Solicitor General loses in contempt proceedings
Law and Rights

Solicitor General loses in contempt proceedings


The Solicitor General (Oliver Heald) brought proceedings in the High Court to have a mother, Jennifer Marie Jones, committed to prison for contempt of court.  The President of the Family Division (Munby LJ) dismissed the application saying ' 'The Solicitor General has failed to prove his case.  The application is dismissed.'   Read the judgment.  

The Law Officers have standing (locus) to bring proceedings even where the alleged contempt is civil and relates to an order obtained by a private individual (para 14 of the judgment).

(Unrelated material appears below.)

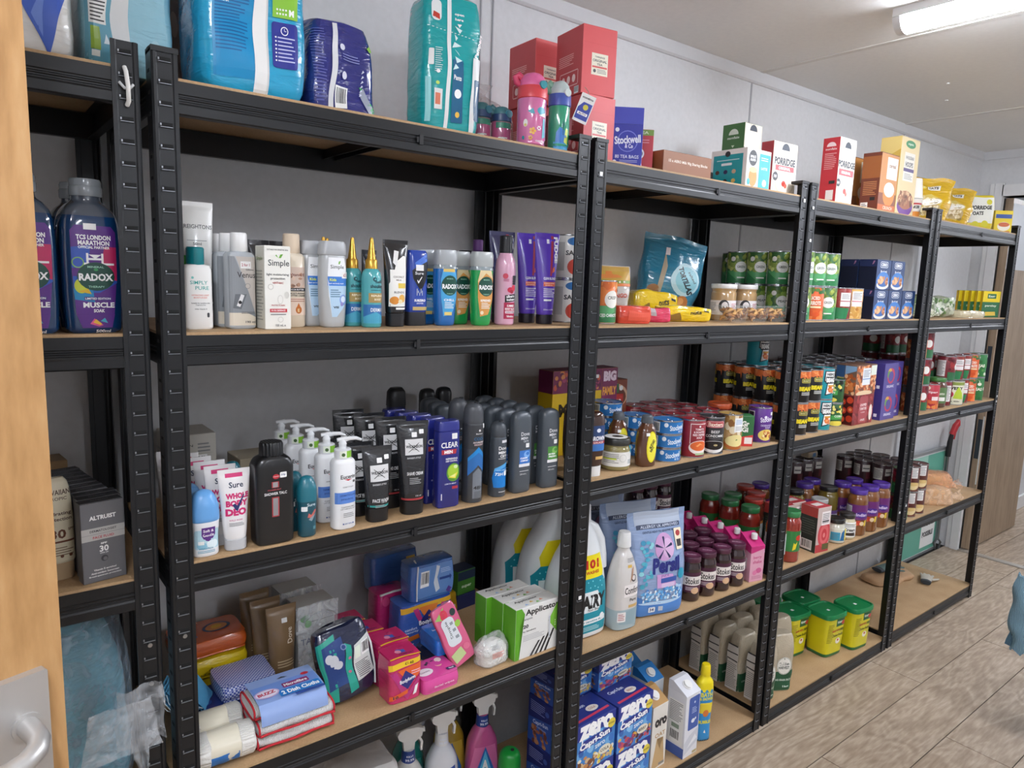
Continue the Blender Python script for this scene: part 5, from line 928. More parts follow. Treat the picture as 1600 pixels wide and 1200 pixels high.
v = []; cx = [(-46, 66), (-44, 72), (-34, 84.5), (-14, 88), (10, 88.5), (40, 88), (48, 86)]
t.surf['card'] = ('box', -4, 0, 0, 128, 88, 89.5)
mb = MB(); pts = [(-50, 52), (-48.5, 64), (-43, 78), (-34, 86.5), (-14, 89), (40, 89), (52, 88)]
mb.extr([(p, q) for p, q in pts] + [(p, q + .8) for p, q in pts[::-1]], -68, 62, 'x'); t.mb('header_card', mb, mat('#8fa9dc', .35, coat=.4))
t.pr([R('#6f93d6', -62, 36, 64, 66), R('#2a7fd0', -20, 12, 62, 34), T('#fff', '2 Dish Cloths', 22, 23, 74, 13, .04), RR('#8f2a6a', -6, 38, 46, 54, 2), T('#fff', 'Microfibre', 20, 46, 46, 9, .03), E('#c9b0d8', -40, 36, 24, 15), E('#e9e4f4', -40, 36, 21, 12), T('#c02a4a', 'BUZZ', -40, 37, 34, 10, .05, 4), R('#33509e', 6, 2, 64, 10), G('#33363e', (-8, 74), (14, 74), (3, 79)), E('#c02a3a', 46, 66, 8, 5)], 'card', 'T', lift=1.0, lname='card_print')
place(t, 228, 72, z, 0, 'folded white and red microfibre dish cloths with blue card')
t = tube_up('body_lotion_tube', 27, 186, mat('#7d6446', .3, coat=.4), '#6a5238', 20, F=[T('#e8dcc8', 'Dove', 14, 120, 34, 11, .01, 90), LN('#c9b592', -14, 52, 22, 70, 3), G('#e9e0d0', (-6, 30), (22, 44), (24, 42), (-2, 27)), RR('#e9e9e6', -2, 150, 10, 160, 1)], wtop=33, crimp=10)
row(t, 3, 262, 218, z, -18, 52, 0, 'brown body lotion tube', 'brown body lotion tubes', jit=1)
t = carton('tampon_box', 86, 60, 170, '#d4d4d0', [T('#3a4a7a', 'TAMPAX', 2, 88, 78, 15, .02), T('#4aa04a', 'Pearl', 2, 64, 30, 8), T('#7ac07a', 'super plus', 2, 54, 38, 6), E('#a8aeb0', 6, 132, 34, 18, 0, 180), E('#d4d4d0', 6, 132, 31, 15, 0, 180), [R('#a8aeb0', -22 + 11 * i, 132, -21 + 11 * i, 146) for i in range(6)], R('#333', -28, 131, 40, 132.4), E('#5ab04a', -28, 142, 10, 8), E('#6ac05a', -20, 128, 8, 8), E('#4a9a3a', -14, 14, 8, 5), RR('#bfc0bc', 20, 158, 46, 168, 2)], cols={'T': '#bdbdb8', 'L': '#a8a8a4'})
sheet(t, 'wrap', 92, 172, film('#e4e6e8', .72, .06), bend=2, amp=6, y=-34, z0=2, seed=11)
place(t, 334, 246, z, 2, 'clear wrapped white tampon box with leaf and arch print'); place(t, 334, 334, z, 2, 'clear wrapped tampon box at the back of the shelf')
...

Jones would have been unrepresented but for solicitors and a barrister (Christopher Hames) acting for her pro bono.   On this, Munby LJ said (42 and 43):

Public funding

Mr Hames has been acting for the mother pro bono, as have the solicitors who instruct him. For that both he and they deserve her thanks and mine. There can be no higher call on the honour of the Bar than when one of its members is asked to act for no fee on behalf of a client facing imprisonment. The Bar, I am sure, will never fail in its obligation to stand between the Crown and the subject in such a case. And the same goes, I am sure, for the other profession. But it is disconcerting that something so fundamental ? the right to a proper defence when a great officer of state seeks to have
you imprisoned ? should be dependent upon the willingness of the Bar and its instructing solicitors to act without fee.

I raise the matter because I am told that the reason why the mother was denied public funding was not because of the merits of her case, not because her income took her out of scope, but because the value of her share of two properties in Spain meant that her capital exceeded the statutory limit of £8,000. Mr Hames told me on instructions that there was no method by which she could realise the value of her share within the short timeframe of the proceedings. There is, I am told, no other basis upon whichpublic funding can be made available in a case such as this.  If this is really so, it might be thought that something needs to be done ....

Munby LJ then referred to Article 6 of the European Convention on Human Rights and 'the learning expounded' in Hammerton  v Hammerton [2007] EWCA Civ 248, [2007] 2 FLR 1133 - a case concerning committal for contempt of an unrepresented father.

Munby LJ made no order as to costs.

It is to be hoped that government pays heed to Munby LJ's words.  Anyone facing contempt proceedings (with the possibility of imprisonment) should be entitled to publicly funded representation regardless of means.